業務上過失致死傷罪と危険運転致傷罪
2009年 12月 13日
その中には、「アルコール・薬物運転型」と「信号無視型」と「通行妨害型」の3つがありますが、とくに最近、「妨害型」の危険運転致死傷罪に関する同様な2つの事件が現在最高裁に係属中であることが分り、その帰趨に注目すべきことを指摘しておきます。
大阪のケースでは、自動車がバイクと並進中に幅寄せをしたこと、そして東京のケースでは自動車がバイクの直前に進入後に狭い間隔で並進したことを危険な妨害行為とした上で、いずれも妨害行為の故意と妨害目的が「推認」されると、1.2審では認めました。

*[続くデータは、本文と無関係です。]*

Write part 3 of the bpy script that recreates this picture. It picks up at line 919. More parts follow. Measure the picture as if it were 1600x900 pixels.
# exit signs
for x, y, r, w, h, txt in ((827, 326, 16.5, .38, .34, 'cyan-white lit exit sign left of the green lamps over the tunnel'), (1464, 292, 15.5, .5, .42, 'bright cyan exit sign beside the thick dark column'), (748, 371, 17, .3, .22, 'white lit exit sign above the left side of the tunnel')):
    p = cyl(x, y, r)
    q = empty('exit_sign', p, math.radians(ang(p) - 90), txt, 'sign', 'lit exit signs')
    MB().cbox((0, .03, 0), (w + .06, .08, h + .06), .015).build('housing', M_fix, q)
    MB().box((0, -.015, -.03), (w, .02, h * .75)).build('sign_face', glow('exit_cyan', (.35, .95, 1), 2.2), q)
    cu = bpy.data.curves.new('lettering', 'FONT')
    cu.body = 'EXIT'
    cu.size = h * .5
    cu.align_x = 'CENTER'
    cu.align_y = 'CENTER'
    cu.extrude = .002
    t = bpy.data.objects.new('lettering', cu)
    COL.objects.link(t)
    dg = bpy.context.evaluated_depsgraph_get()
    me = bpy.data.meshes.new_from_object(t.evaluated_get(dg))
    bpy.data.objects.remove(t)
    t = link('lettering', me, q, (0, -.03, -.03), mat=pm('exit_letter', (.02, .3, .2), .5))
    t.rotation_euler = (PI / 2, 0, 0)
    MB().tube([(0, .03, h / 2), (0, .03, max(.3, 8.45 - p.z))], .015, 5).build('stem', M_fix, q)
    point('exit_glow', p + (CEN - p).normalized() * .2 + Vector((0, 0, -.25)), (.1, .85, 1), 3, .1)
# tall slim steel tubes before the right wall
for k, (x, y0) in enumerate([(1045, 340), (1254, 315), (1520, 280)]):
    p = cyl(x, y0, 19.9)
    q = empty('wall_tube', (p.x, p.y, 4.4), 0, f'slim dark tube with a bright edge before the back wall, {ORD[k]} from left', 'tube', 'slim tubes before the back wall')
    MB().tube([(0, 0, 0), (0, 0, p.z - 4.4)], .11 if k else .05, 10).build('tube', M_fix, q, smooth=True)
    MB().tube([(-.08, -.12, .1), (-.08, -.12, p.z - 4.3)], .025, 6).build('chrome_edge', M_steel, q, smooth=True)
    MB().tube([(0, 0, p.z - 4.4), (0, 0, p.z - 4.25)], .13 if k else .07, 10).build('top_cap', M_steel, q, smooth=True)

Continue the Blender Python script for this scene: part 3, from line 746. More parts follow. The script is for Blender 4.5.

しかしそこには、大きな落とし穴があるように思われてなりません。それは、いずれのケースも「妨害行為」の態様と車両の位置関係が不明確で、目撃者の後方からの目撃供述の信用性にも問題があるだけでなく、妨害行為の「故意」と「妨害の目的」が積極的に立証されず、結果と行為態様から「推認」されるという認定にとどまっているからです。
もしこれが、「業務上過失致死傷罪」ならば、過失行為の存在と業務上過失の存否が、より具体的な状況証拠によって慎重に立証されるべきことは当然であり、判例の蓄積も多いのですが、これがいったん「危険運転致死傷罪」で起訴されると、法が定めた危険行為の「類型」に当てはまれば結果との「因果関係」があるとされ、さらに「故意」と「目的」もほとんど「推認」されてしまうというパターンに至るおそれが現に出てきているのです。
これでは、悪質な「危険運転行為」の類型を個別的に定め、「故意犯」として「積極的な目的」がある場合に限定した「立法趣旨」に反し、かえって処罰範囲が拡大する危惧があるといわざるを得ません。詳しくは、「論文」を書いて論証することにします。